> [What the exercise asks]: Retype exactly the lines from the first one through the line with "SC.camera = camo", including both ends; skip any pictures.

***

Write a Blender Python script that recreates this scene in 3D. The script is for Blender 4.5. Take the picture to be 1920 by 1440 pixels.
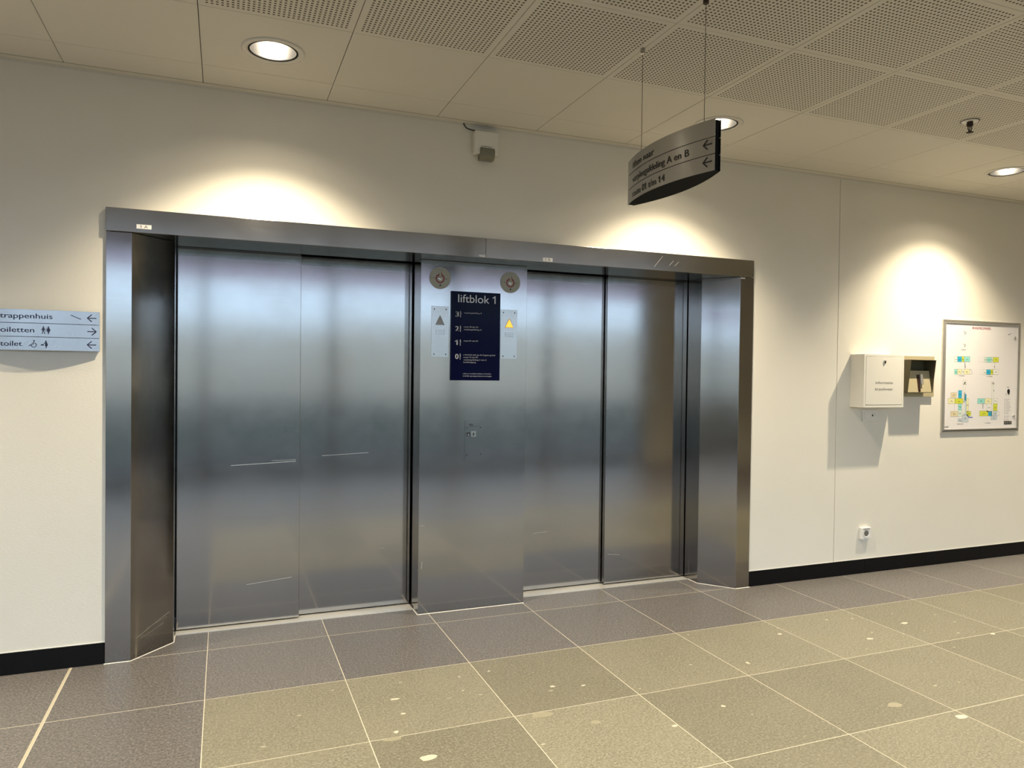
import bpy, bmesh, math, random
from mathutils import Matrix, Vector
from mathutils.geometry import tessellate_polygon
random.seed(7)
PI = math.pi
SC = bpy.context.scene
for o in list(bpy.data.objects): bpy.data.objects.remove(o)
COL = SC.collection

# ------------------------------------------------------------------ camera
CAMPOS = Vector((0.61439, -3.97856, 1.42816))
yaw, pitch, roll, FPX = 0.3763, -0.0156, 0.0119, 1368.1
fwd = Vector((math.sin(yaw)*math.cos(pitch), math.cos(yaw)*math.cos(pitch), math.sin(pitch)))
rt = Vector((math.cos(yaw), -math.sin(yaw), 0)); up = rt.cross(fwd)
r2 = math.cos(roll)*rt + math.sin(roll)*up
u2 = -math.sin(roll)*rt + math.cos(roll)*up
cam = bpy.data.cameras.new('camera'); camo = bpy.data.objects.new('camera', cam); COL.objects.link(camo)
cam.sensor_width = 36; cam.lens = FPX/1920*36; cam.clip_start = .05
camo.matrix_world = Matrix(((r2.x, u2.x, -fwd.x, CAMPOS.x), (r2.y, u2.y, -fwd.y, CAMPOS.y), (r2.z, u2.z, -fwd.z, CAMPOS.z), (0, 0, 0, 1)))
SC.camera = camo

# ------------------------------------------------------------------ world, exposure
wd = bpy.data.worlds.new('world'); SC.world = wd; wd.use_nodes = True
wd.node_tree.nodes['Background'].inputs['Color'].default_value = (.56, .77, 1.0, 1)
wd.node_tree.nodes['Background'].inputs['Strength'].default_value = 3.4
SC.view_settings.view_transform = 'Standard'; SC.view_settings.look = 'None'
SC.view_settings.exposure = 0.06; SC.view_settings.gamma = 1.0
LAMP_W, LAMP_COL = 292.0, (1.0, .86, .63)

H = 2.833                     # ceiling height
WEST, EAST, SOUTH = -5.0, 11.0, -5.6

# ------------------------------------------------------------------ materials
def new_mat(name):
    m = bpy.data.materials.new(name); m.use_nodes = True
    return m, m.node_tree.nodes, m.node_tree.links, m.node_tree.nodes['Principled BSDF']
def simple(name, col, rough=.5, metal=0, emit=0, spec=.5, bump=0, bscale=300):
    m, N, L, b = new_mat(name)
    b.inputs['Base Color'].default_value = (*col, 1); b.inputs['Roughness'].default_value = rough
    b.inputs['Metallic'].default_value = metal; b.inputs['Specular IOR Level'].default_value = spec
    if emit:
        b.inputs['Emission Color'].default_value = (*col, 1); b.inputs['Emission Strength'].default_value = emit
    if bump:
        tc = N.new('ShaderNodeTexCoord'); n = N.new('ShaderNodeTexNoise'); n.inputs['Scale'].default_value = bscale
        n.inputs['Detail'].default_value = 3
        bp = N.new('ShaderNodeBump'); bp.inputs['Strength'].default_value = bump; bp.inputs['Distance'].default_value = .001
        L.new(tc.outputs['Object'], n.inputs['Vector']); L.new(n.outputs['Fac'], bp.inputs['Height']); L.new(bp.outputs['Normal'], b.inputs['Normal'])
    return m
def math_node(N, L, op, a, b=None, c=None):
    n = N.new('ShaderNodeMath'); n.operation = op
    for i, v in enumerate((a, b, c)):
        if v is None: continue
        if isinstance(v, (int, float)): n.inputs[i].default_value = v
        else: L.new(v, n.inputs[i])
    return n.outputs[0]
def mapping(N, L, scale):
    tc = N.new('ShaderNodeTexCoord'); mp = N.new('ShaderNodeMapping'); mp.inputs['Scale'].default_value = scale
    L.new(tc.outputs['Object'], mp.inputs['Vector']); return mp.outputs['Vector']
def noise(N, L, vec, scale, detail=4, rough=.5, dist=0):
    n = N.new('ShaderNodeTexNoise'); n.inputs['Scale'].default_value = scale; n.inputs['Detail'].default_value = detail
    n.inputs['Roughness'].default_value = rough; n.inputs['Distortion'].default_value = dist
    L.new(vec, n.inputs['Vector']); return n.outputs['Fac']
def ramp(N, L, fac, stops):
    r = N.new('ShaderNodeValToRGB'); L.new(fac, r.inputs['Fac'])
    e = r.color_ramp.elements
    while len(e) < len(stops): e.new(.5)
    for el, (p, c) in zip(e, stops): el.position = p; el.color = (*c, 1) if len(c) == 3 else c
    return r.outputs['Color']
def mix(N, L, fac, a, b, mode='MIX'):
    n = N.new('ShaderNodeMix'); n.data_type = 'RGBA'; n.blend_type = mode
    for s, v in ((n.inputs[0], fac), (n.inputs[6], a), (n.inputs[7], b)):
        if isinstance(v, (int, float)): s.default_value = v
        elif isinstance(v, tuple): s.default_value = (*v, 1)
        else: L.new(v, s)
    return n.outputs[2]

def steel(name, col, rough, aniso, streak=.06, rot=.25):
    m, N, L, b = new_mat(name)
    b.inputs['Metallic'].default_value = 1
    b.inputs['Anisotropic'].default_value = aniso; b.inputs['Anisotropic Rotation'].default_value = rot
    t = N.new('ShaderNodeTangent'); t.direction_type = 'RADIAL'; t.axis = 'Z'
    L.new(t.outputs[0], b.inputs['Tangent'])
    v = mapping(N, L, (3, 3, 260))
    n1 = noise(N, L, v, 1.0, 3, .6)                     # horizontal grain
    v2 = mapping(N, L, (1, 1, 1)); n2 = noise(N, L, v2, 5, 6, .65)   # hand marks
    r = math_node(N, L, 'MULTIPLY_ADD', n1, streak, rough - streak/2)
    r = math_node(N, L, 'MULTIPLY_ADD', n2, .10, r)
    L.new(math_node(N, L, 'SUBTRACT', r, .05), b.inputs['Roughness'])
    c = mix(N, L, n2, tuple(x*.93 for x in col), tuple(min(1, x*1.06) for x in col))
    c = mix(N, L, n1, c, tuple(x*.96 for x in col))
    L.new(c, b.inputs['Base Color'])
    return m
M = {}
M['steel'] = steel('brushed_steel', (.36, .345, .328), .115, .3, .04)
M['steel_bare'] = steel('lintel_steel', (.40, .375, .33), .17, .45)
M['plate'] = steel('plate_steel', (.43, .42, .40), .22, .4)
M['alu'] = steel('anodised_aluminium', (.47, .465, .47), .26, .3, .015)
M['alu_bright'] = simple('mill_aluminium', (.78, .75, .68), .42, .6)
M['scuff'] = simple('scuffed_steel', (.62, .60, .55), .5, 1)

def wall_mat():
    m, N, L, b = new_mat('painted_glass_fibre_wall')
    v = mapping(N, L, (1, 1, 1))
    n = noise(N, L, v, 420, 2, .5); v2 = mapping(N, L, (60, 60, 240)); n2 = noise(N, L, v2, 1, 2)
    big = noise(N, L, v, 1.3, 3)
    L.new(ramp(N, L, big, [(.3, (.775, .735, .64)), (.7, (.805, .765, .67))]), b.inputs['Base Color'])
    b.inputs['Roughness'].default_value = .62
    h = math_node(N, L, 'ADD', n, n2)
    bp = N.new('ShaderNodeBump'); bp.inputs['Strength'].default_value = .35; bp.inputs['Distance'].default_value = .0012
    L.new(h, bp.inputs['Height']); L.new(bp.outputs['Normal'], b.inputs['Normal'])
    return m
M['wall'] = wall_mat()
M['white'] = simple('white_paint', (.80, .78, .72), .45)
M['white_gloss'] = simple('white_plastic', (.82, .80, .76), .3)
M['cream'] = simple('cream_lacquer', (.80, .77, .69), .42)
M['black'] = simple('black_plastic', (.006, .006, .006), .5, spec=.1)
M['ink'] = simple('black_ink', (.012, .012, .014), .5)
M['navy_ink'] = simple('navy_ink', (.012, .014, .05), .5)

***

> [Task solution]:
Write a Blender Python script that recreates this scene in 3D. The script is for Blender 4.5. Take the picture to be 1920 by 1440 pixels.
import bpy, bmesh, math, random
from mathutils import Matrix, Vector
from mathutils.geometry import tessellate_polygon
random.seed(7)
PI = math.pi
SC = bpy.context.scene
for o in list(bpy.data.objects): bpy.data.objects.remove(o)
COL = SC.collection

# ------------------------------------------------------------------ camera
CAMPOS = Vector((0.61439, -3.97856, 1.42816))
yaw, pitch, roll, FPX = 0.3763, -0.0156, 0.0119, 1368.1
fwd = Vector((math.sin(yaw)*math.cos(pitch), math.cos(yaw)*math.cos(pitch), math.sin(pitch)))
rt = Vector((math.cos(yaw), -math.sin(yaw), 0)); up = rt.cross(fwd)
r2 = math.cos(roll)*rt + math.sin(roll)*up
u2 = -math.sin(roll)*rt + math.cos(roll)*up
cam = bpy.data.cameras.new('camera'); camo = bpy.data.objects.new('camera', cam); COL.objects.link(camo)
cam.sensor_width = 36; cam.lens = FPX/1920*36; cam.clip_start = .05
camo.matrix_world = Matrix(((r2.x, u2.x, -fwd.x, CAMPOS.x), (r2.y, u2.y, -fwd.y, CAMPOS.y), (r2.z, u2.z, -fwd.z, CAMPOS.z), (0, 0, 0, 1)))
SC.camera = camo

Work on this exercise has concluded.